Task instructions ::
In the entries below, which lines run from the one containing "3000, .34, .3, 9)" to the one containing "9000, .3, .35, 11)"? Copy exactly those lines, ends included, and no others.

-- start of Records for this exercise --

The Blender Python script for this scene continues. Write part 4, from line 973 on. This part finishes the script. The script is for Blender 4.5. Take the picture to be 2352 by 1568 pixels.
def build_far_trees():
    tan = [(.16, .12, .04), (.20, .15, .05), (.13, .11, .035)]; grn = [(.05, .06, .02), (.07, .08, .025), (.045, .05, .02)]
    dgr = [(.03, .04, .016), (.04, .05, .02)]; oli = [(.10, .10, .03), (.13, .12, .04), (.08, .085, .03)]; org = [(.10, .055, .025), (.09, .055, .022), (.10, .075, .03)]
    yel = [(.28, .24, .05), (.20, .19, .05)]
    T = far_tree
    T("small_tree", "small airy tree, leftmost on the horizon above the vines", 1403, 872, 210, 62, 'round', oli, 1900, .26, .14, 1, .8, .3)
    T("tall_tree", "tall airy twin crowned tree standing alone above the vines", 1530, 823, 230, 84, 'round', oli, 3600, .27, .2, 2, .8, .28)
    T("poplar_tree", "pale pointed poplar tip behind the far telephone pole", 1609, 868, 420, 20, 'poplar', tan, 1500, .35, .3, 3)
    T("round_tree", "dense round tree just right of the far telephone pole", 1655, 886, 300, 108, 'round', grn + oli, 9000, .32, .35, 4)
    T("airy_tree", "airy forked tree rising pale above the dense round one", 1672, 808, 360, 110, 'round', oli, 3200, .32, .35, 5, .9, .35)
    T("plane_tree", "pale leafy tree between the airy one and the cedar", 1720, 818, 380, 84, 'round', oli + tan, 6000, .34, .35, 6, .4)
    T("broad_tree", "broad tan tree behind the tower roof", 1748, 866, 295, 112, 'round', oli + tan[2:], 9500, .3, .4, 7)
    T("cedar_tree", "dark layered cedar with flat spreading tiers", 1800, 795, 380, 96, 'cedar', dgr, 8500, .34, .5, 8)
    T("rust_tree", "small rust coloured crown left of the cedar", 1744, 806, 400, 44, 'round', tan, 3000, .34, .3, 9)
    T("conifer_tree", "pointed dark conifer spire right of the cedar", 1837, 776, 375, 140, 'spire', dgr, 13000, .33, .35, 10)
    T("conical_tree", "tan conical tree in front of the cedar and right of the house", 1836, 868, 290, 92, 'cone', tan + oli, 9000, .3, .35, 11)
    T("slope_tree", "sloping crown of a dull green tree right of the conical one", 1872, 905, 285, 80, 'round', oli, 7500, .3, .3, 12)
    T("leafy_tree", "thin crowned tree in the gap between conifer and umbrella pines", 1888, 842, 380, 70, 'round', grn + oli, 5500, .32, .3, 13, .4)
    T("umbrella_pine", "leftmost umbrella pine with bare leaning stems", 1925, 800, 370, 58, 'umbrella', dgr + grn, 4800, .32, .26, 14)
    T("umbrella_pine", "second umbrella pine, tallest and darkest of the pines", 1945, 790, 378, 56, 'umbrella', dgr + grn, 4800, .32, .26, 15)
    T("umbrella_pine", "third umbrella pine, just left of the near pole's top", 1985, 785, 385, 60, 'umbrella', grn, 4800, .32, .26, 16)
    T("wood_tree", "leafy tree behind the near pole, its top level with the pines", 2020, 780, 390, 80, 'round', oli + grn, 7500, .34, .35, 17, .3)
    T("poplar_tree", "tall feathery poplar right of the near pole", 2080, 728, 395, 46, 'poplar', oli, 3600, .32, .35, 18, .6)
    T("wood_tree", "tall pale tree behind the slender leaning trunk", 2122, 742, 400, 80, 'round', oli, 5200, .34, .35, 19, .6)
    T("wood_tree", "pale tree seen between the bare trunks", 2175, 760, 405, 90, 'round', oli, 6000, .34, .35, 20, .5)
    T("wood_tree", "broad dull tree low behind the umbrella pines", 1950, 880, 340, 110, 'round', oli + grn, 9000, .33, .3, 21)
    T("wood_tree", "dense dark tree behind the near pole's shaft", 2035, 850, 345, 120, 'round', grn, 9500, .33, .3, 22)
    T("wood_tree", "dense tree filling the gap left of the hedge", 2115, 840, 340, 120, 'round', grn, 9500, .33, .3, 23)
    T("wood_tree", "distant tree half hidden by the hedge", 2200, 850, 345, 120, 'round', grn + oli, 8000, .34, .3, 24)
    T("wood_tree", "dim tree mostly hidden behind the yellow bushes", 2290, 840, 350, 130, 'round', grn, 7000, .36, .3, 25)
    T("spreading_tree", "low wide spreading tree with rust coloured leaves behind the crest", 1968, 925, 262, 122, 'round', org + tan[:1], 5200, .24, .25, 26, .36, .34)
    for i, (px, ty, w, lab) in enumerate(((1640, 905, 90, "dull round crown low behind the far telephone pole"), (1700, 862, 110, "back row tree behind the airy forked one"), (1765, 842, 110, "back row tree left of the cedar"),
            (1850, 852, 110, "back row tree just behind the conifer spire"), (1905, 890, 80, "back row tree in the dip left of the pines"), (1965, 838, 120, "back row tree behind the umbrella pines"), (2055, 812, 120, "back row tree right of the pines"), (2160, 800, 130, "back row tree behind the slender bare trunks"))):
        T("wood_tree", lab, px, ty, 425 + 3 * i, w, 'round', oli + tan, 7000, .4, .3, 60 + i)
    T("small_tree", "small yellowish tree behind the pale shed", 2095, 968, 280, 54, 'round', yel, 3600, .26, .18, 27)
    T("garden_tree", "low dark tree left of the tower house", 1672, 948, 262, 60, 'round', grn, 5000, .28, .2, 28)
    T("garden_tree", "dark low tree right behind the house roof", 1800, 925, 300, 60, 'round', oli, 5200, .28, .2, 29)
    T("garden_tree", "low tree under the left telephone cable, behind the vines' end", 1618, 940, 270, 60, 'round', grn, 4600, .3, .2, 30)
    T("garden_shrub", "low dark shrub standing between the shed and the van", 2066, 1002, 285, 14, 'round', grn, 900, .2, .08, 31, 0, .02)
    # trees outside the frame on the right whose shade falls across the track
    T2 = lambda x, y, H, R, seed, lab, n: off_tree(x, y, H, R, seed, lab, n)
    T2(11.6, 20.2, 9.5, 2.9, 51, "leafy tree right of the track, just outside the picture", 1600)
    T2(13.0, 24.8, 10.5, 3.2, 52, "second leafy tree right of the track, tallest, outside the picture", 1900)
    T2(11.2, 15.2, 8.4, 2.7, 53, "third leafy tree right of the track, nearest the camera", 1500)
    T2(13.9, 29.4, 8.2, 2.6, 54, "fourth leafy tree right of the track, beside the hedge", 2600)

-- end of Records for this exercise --
-- start of Records for this exercise --

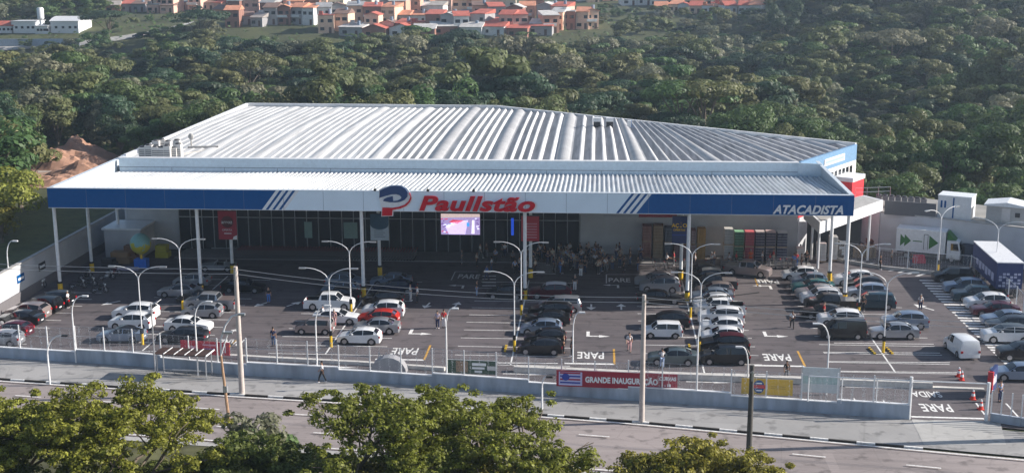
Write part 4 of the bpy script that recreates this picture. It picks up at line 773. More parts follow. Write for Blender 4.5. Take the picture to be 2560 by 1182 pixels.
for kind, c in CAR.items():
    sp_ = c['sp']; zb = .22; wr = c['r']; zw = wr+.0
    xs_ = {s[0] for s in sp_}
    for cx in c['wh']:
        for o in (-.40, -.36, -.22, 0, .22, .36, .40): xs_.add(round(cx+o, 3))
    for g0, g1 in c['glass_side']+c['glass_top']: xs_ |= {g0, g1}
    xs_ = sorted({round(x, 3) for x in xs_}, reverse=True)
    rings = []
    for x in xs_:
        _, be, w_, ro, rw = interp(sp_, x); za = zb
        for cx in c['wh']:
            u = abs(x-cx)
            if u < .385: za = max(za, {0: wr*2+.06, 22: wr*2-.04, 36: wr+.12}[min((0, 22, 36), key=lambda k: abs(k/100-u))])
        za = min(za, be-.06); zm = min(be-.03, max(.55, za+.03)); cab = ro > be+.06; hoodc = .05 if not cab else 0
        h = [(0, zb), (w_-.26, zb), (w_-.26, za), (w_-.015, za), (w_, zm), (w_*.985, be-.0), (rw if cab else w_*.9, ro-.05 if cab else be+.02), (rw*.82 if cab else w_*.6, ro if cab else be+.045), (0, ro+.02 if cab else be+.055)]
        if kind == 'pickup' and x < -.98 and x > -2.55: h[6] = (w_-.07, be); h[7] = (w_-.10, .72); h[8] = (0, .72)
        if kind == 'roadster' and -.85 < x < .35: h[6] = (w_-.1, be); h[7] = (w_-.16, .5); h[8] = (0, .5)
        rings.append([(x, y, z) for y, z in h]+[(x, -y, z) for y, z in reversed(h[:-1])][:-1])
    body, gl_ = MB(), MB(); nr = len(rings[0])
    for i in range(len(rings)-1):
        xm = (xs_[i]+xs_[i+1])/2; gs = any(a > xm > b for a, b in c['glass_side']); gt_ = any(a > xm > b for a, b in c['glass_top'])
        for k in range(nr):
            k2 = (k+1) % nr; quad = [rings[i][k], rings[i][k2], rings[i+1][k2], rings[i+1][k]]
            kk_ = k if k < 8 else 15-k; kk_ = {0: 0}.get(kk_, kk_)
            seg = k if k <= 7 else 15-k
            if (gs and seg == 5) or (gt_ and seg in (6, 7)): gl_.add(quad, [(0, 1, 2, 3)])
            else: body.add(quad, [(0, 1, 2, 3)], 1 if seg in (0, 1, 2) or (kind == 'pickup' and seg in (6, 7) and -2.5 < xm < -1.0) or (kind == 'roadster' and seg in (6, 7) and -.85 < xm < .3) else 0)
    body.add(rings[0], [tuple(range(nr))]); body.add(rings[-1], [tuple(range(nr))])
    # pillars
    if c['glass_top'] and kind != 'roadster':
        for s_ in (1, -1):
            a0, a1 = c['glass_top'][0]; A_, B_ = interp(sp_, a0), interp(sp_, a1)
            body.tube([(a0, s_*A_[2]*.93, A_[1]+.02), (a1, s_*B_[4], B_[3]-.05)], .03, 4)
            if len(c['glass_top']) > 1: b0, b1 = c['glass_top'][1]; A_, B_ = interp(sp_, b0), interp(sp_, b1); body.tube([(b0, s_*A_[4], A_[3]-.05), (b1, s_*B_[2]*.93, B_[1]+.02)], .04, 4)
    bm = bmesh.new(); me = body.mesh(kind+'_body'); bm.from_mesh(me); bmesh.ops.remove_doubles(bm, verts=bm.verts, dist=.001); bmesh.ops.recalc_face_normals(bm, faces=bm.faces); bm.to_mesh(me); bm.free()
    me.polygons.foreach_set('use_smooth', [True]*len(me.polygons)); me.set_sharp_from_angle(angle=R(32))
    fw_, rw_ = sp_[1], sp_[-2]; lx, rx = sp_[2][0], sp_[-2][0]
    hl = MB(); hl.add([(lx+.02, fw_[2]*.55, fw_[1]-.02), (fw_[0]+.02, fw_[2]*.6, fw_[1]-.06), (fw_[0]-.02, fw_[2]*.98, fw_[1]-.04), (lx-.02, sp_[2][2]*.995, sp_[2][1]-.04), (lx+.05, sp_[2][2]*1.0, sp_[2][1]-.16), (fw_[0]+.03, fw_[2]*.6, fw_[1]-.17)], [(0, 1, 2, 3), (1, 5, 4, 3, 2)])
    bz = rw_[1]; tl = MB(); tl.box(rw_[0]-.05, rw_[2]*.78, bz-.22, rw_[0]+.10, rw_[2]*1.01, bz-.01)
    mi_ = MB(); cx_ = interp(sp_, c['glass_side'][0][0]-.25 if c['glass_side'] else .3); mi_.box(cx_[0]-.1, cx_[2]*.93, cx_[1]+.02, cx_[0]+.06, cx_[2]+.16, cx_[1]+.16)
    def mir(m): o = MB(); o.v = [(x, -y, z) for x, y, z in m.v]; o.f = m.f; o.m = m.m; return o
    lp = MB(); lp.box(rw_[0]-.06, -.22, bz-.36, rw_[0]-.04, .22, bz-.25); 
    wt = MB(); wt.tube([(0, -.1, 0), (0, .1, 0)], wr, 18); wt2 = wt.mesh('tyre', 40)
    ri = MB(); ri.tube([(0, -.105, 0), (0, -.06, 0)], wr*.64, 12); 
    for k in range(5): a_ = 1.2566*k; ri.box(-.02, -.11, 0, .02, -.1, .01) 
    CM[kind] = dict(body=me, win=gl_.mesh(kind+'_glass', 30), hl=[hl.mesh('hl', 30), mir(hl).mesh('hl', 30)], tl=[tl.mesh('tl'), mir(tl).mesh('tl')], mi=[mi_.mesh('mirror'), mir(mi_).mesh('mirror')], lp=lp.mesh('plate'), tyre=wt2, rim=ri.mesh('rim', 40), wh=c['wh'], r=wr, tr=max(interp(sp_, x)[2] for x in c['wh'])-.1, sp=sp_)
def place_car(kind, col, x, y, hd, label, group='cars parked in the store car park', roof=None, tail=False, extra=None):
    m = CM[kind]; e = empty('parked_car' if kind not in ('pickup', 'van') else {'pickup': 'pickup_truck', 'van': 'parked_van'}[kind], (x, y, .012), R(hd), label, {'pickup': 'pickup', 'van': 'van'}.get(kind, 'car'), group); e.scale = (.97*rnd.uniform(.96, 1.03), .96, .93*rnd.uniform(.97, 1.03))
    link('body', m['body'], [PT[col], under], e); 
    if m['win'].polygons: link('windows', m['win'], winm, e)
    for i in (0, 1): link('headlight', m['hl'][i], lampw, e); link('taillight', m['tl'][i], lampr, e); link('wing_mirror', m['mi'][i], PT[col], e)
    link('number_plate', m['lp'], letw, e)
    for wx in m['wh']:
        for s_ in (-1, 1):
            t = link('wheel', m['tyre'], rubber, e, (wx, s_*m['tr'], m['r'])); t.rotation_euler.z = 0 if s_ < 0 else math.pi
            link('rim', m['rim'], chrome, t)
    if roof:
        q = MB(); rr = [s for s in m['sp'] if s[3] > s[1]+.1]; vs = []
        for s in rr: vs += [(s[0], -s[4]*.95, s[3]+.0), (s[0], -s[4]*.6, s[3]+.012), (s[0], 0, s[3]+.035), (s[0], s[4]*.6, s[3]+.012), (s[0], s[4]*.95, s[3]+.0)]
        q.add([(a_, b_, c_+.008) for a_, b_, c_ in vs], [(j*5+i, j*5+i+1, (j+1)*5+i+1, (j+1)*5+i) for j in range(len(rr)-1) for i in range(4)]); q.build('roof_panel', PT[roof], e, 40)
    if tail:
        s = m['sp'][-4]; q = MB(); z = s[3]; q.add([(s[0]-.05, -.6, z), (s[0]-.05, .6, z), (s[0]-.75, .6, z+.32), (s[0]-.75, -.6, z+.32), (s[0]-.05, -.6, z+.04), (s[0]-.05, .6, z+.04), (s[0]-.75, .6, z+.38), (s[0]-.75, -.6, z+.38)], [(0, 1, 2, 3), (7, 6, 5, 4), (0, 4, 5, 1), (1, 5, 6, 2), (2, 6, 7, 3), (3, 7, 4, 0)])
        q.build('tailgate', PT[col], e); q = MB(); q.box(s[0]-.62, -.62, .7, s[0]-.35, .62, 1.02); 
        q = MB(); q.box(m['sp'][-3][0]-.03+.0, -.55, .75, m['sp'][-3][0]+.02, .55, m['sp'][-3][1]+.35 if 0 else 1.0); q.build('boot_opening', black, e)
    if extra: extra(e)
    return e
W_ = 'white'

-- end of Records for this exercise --
-- start of Records for this exercise --

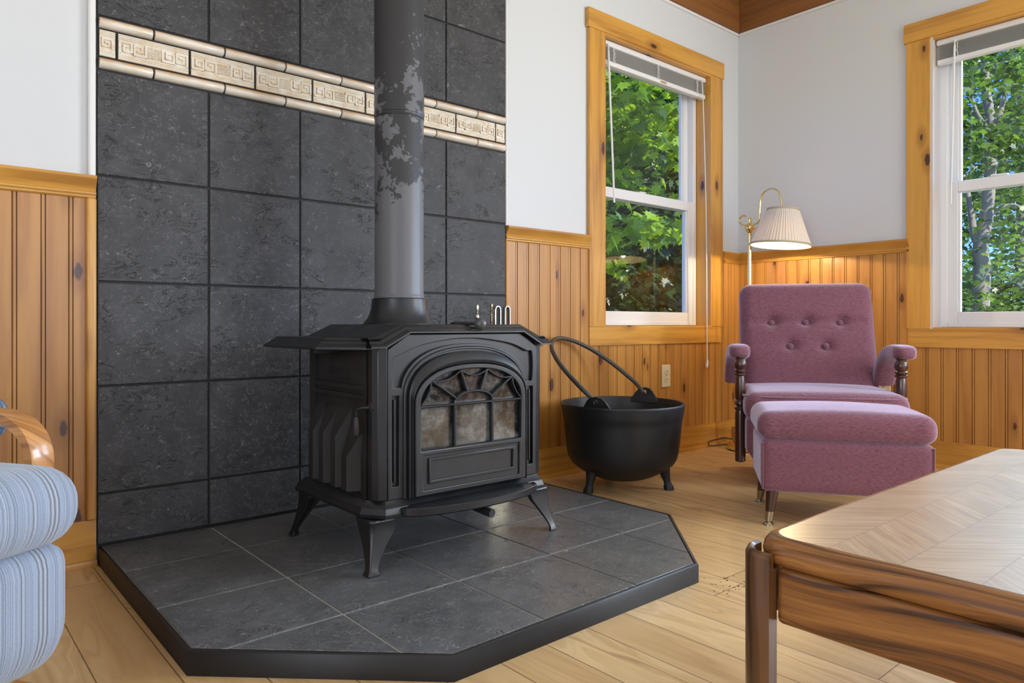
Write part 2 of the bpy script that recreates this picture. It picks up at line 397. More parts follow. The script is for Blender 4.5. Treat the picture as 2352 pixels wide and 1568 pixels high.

-- end of Records for this exercise --

Worked answer ::
    T("rust_tree", "small rust coloured crown left of the cedar", 1744, 806, 400, 44, 'round', tan, 3000, .34, .3, 9)
    T("conifer_tree", "pointed dark conifer spire right of the cedar", 1837, 776, 375, 140, 'spire', dgr, 13000, .33, .35, 10)
    T("conical_tree", "tan conical tree in front of the cedar and right of the house", 1836, 868, 290, 92, 'cone', tan + oli, 9000, .3, .35, 11)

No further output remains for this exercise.